- _EXTRACTED INFORMATION_:
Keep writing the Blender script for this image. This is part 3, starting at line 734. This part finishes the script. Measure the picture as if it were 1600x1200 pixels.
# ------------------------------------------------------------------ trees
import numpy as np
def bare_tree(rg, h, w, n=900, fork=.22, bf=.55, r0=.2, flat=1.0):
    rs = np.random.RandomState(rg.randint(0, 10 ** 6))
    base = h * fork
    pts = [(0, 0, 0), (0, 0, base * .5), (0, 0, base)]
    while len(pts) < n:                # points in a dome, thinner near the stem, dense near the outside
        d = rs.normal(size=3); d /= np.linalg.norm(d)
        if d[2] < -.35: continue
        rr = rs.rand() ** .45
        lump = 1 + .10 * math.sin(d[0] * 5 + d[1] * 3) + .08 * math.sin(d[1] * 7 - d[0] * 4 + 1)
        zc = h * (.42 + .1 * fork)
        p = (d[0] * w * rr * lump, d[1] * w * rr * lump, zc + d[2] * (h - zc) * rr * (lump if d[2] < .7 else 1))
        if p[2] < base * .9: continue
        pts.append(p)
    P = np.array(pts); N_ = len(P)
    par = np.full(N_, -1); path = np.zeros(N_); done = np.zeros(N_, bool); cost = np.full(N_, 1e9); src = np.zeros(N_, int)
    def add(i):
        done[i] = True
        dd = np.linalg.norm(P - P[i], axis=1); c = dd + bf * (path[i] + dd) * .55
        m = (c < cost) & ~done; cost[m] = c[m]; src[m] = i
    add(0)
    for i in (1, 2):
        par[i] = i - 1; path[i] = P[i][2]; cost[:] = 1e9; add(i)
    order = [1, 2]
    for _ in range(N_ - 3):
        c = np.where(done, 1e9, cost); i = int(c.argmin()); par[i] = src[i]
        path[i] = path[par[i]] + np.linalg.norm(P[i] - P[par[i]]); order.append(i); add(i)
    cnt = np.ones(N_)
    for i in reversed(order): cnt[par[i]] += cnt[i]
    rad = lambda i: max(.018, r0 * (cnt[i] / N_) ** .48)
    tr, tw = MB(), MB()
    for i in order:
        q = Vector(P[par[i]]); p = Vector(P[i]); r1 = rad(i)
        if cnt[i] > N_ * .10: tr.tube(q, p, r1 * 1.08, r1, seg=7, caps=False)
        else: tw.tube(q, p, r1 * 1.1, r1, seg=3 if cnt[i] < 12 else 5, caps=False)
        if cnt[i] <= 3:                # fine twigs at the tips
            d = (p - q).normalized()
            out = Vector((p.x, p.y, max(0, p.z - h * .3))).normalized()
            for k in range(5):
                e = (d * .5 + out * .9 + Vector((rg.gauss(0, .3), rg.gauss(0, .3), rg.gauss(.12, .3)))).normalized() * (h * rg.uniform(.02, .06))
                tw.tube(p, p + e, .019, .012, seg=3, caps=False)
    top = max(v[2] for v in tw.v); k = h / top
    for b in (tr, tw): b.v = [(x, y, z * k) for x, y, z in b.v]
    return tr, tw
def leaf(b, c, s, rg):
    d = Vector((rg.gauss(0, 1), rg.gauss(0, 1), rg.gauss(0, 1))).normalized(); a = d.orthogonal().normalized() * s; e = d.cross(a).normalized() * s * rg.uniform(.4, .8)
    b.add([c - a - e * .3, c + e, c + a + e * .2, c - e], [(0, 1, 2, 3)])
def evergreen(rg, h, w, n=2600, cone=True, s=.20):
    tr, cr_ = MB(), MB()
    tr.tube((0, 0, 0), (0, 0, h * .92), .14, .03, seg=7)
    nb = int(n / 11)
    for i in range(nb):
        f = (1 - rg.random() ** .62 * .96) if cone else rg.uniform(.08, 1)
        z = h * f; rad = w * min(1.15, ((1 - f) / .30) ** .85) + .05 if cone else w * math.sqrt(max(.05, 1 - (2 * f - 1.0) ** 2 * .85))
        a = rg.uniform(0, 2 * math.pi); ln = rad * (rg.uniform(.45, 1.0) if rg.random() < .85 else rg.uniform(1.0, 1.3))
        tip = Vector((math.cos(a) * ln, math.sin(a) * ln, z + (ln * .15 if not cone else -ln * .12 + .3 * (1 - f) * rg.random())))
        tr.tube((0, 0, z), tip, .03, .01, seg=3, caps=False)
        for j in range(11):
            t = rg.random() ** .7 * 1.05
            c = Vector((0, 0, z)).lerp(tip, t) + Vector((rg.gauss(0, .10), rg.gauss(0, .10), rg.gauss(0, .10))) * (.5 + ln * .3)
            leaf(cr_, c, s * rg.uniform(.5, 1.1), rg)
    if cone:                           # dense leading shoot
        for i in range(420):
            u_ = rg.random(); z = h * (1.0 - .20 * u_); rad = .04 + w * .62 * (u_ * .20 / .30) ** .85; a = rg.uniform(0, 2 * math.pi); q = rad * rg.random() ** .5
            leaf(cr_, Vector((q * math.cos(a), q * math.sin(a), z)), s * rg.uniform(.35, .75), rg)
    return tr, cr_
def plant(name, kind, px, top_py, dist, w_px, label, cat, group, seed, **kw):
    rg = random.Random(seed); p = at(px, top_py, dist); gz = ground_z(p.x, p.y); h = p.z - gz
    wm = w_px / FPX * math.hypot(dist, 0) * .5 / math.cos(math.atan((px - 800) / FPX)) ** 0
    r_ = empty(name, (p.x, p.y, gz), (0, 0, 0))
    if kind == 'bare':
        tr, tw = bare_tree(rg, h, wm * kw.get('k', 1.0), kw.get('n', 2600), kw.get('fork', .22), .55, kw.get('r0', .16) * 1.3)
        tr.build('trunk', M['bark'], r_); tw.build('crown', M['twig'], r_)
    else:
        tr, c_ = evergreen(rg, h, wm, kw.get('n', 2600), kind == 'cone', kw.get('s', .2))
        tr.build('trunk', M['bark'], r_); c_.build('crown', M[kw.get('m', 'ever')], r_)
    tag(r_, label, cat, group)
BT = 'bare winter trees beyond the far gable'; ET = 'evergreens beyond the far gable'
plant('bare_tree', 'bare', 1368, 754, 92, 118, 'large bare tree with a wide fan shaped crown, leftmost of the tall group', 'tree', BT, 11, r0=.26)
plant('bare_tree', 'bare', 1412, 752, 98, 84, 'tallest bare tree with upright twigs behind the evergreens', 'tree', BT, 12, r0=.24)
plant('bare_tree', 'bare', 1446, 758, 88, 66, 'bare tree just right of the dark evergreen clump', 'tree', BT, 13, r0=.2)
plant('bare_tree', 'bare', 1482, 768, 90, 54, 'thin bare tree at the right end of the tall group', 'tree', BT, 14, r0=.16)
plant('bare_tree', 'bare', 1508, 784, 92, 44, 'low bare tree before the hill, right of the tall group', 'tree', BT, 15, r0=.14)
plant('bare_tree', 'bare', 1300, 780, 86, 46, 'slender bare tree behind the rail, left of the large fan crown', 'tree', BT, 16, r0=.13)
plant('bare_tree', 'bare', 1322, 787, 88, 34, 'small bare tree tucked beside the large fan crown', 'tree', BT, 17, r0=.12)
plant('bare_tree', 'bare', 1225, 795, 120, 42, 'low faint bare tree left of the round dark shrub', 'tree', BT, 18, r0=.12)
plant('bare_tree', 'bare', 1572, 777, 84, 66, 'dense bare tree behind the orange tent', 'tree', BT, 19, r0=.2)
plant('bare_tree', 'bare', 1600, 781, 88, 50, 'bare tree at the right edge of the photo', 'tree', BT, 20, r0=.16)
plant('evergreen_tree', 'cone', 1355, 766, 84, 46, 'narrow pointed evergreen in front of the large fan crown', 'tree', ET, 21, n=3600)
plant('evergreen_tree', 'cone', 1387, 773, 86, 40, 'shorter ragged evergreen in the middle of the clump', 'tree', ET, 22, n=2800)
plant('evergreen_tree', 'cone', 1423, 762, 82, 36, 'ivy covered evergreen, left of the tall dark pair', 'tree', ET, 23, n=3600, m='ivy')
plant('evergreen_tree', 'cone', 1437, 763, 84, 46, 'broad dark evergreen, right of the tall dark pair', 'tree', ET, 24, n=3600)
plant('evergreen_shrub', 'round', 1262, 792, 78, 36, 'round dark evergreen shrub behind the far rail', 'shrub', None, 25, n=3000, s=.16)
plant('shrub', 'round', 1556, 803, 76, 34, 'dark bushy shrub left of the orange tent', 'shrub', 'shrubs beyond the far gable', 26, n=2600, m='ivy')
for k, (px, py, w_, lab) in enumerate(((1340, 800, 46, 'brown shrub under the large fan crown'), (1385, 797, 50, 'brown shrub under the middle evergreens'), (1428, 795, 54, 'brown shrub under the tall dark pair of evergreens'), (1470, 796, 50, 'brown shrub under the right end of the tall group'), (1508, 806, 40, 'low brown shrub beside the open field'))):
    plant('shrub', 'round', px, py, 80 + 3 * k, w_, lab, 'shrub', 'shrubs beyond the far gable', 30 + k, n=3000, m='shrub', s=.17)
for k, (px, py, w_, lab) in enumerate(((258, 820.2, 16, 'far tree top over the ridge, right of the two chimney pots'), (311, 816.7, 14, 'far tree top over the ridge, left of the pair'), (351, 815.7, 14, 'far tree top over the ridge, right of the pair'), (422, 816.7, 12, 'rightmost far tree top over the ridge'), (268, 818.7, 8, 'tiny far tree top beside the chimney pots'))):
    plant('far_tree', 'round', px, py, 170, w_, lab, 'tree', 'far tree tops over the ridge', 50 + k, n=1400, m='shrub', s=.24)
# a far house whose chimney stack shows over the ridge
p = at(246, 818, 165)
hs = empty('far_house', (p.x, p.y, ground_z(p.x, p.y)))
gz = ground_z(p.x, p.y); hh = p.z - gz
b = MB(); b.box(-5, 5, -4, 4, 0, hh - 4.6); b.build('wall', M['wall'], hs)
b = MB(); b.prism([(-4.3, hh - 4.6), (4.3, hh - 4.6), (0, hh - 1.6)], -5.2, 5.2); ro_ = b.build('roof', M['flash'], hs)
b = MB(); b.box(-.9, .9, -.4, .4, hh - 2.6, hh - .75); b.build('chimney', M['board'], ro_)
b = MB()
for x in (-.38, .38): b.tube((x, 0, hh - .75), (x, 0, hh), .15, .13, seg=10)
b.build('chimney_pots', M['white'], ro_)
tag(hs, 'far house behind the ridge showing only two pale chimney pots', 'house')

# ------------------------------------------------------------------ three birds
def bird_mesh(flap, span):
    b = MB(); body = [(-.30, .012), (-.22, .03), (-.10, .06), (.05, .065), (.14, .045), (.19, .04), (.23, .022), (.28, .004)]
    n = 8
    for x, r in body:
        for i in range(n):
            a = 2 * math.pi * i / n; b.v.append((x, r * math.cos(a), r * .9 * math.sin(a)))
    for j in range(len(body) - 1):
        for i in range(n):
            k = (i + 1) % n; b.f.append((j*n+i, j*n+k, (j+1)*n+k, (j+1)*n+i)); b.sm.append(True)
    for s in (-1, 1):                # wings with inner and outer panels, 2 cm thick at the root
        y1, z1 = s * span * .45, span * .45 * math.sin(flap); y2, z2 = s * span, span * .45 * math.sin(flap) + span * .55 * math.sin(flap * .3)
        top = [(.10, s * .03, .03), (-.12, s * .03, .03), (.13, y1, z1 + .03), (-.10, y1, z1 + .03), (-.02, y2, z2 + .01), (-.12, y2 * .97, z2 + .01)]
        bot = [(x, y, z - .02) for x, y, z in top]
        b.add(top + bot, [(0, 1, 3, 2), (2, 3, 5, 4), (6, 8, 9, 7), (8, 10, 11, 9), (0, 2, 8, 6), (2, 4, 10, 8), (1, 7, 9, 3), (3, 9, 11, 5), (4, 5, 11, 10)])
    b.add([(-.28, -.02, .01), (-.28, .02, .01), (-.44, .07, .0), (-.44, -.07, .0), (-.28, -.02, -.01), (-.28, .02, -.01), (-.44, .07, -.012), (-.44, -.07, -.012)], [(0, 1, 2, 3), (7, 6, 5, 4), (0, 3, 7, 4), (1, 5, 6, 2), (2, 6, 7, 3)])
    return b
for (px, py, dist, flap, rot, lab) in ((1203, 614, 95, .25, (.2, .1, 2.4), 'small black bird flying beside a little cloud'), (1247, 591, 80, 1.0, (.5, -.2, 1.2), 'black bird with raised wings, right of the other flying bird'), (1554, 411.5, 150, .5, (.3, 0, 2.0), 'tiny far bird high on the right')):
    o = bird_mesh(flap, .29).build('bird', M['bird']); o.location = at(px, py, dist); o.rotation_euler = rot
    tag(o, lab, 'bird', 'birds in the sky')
* * *
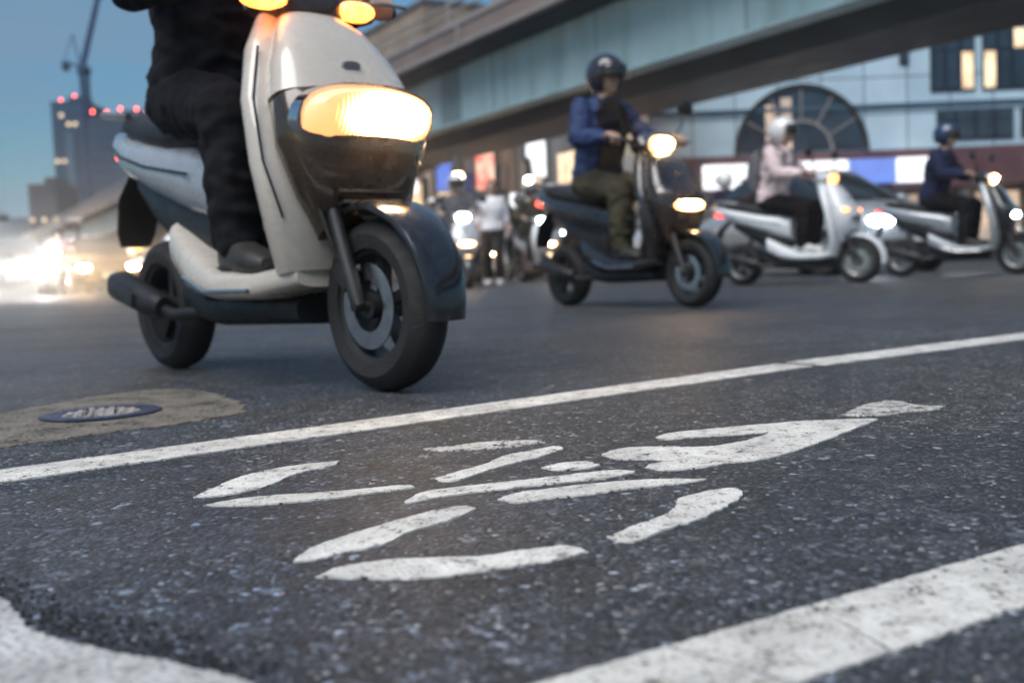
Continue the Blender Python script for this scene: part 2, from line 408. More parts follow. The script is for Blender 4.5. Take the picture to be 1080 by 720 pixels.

- _SHORT EXERCISE_:
State, as a number only, how many lines in the entries include "picture".

- _RESULT FOR THIS TASK_:
2